Na prática, a prestação de contas está para o candidato como a declaração de imposto de renda para a pessoa física. O candidato, partido e comitê precisam criar uma conta bancária e um CNPJ da campanha, declarando todos os valores que entraram e que saíram desta conta. "Basicamente, é como se fosse uma declaração de imposto de renda, tendo o candidato inclusive o mesmo sistema de retificação, em que ele pode corrigir ou alterar informações prestadas", revela a promotora.
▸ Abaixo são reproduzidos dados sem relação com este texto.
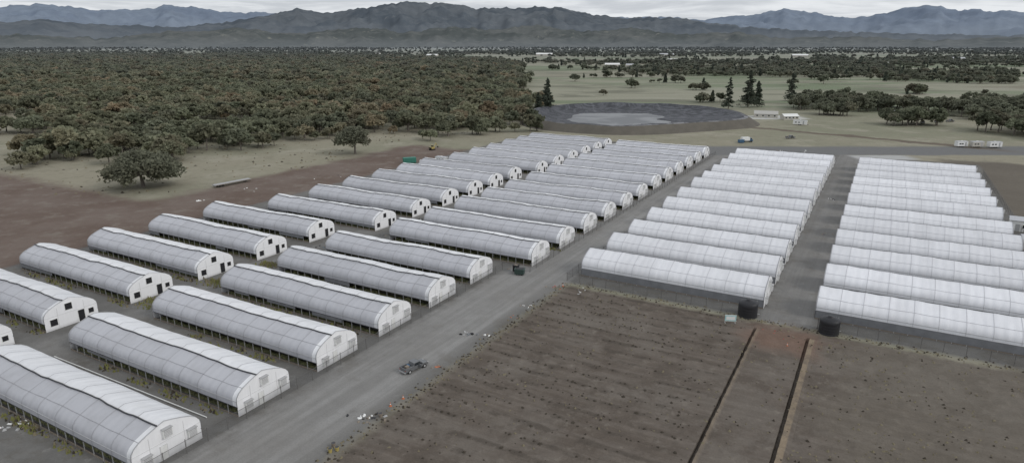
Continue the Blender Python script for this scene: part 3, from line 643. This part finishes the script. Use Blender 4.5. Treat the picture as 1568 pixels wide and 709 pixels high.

Devido à quantidade de candidaturas, os promotores eleitorais atuam quase que na sua totalidade baseados em denúncias e informações de eleitores ou mesmo de partidos. "Qualquer eleitor ou mesmo doador pode fazer controle das contas do candidato. O site do Tribunal Regional Eleitoral publica as informações, que são públicas. Em caso de irregularidades, o eleitor pode procurar o Ministério Público diretamente. Nós faremos uma investigação local e então encaminharemos à Procuradoria Regional Eleitoral, em Porto Alegre, já com as oitivas de todas as pessoas envolvidas", informa a procuradora.
Candidatos que não apresentaram a primeira prestação de contas (que tinha de ter sido entregue até 3 de agosto), são intimados e recebem oportunidade de fazê-lo. "Depois de intimidado, continuando sem apresentar, o candidato pode ter o registro caçado", afirma Cristiane. Já em casos de prestações de contas contestadas, da mesma forma, é dada chance de retificação. Se o candidato não conseguir explicar determinado gasto ou regularizar a situação, pode também ter o registro caçado. Nestes casos, cabem recurso.

Anote para fiscalizar
A primeira prestação de contas dos candidatos terminou no dia de 3 de agosto, com os dados (que são públicos) disponibilizados nesta sexta-feira (6) no site do TSE (www.tse.gov.br). A segunda prestação de contas parcial tem prazo até 3 de setembro para ser entregue, com divulgação no dia 6 do próximo mês. Já a prestação final deverá ser entregue até o dia 2 de novembro para o primeiro turno e 30 de novembro para o segundo turno.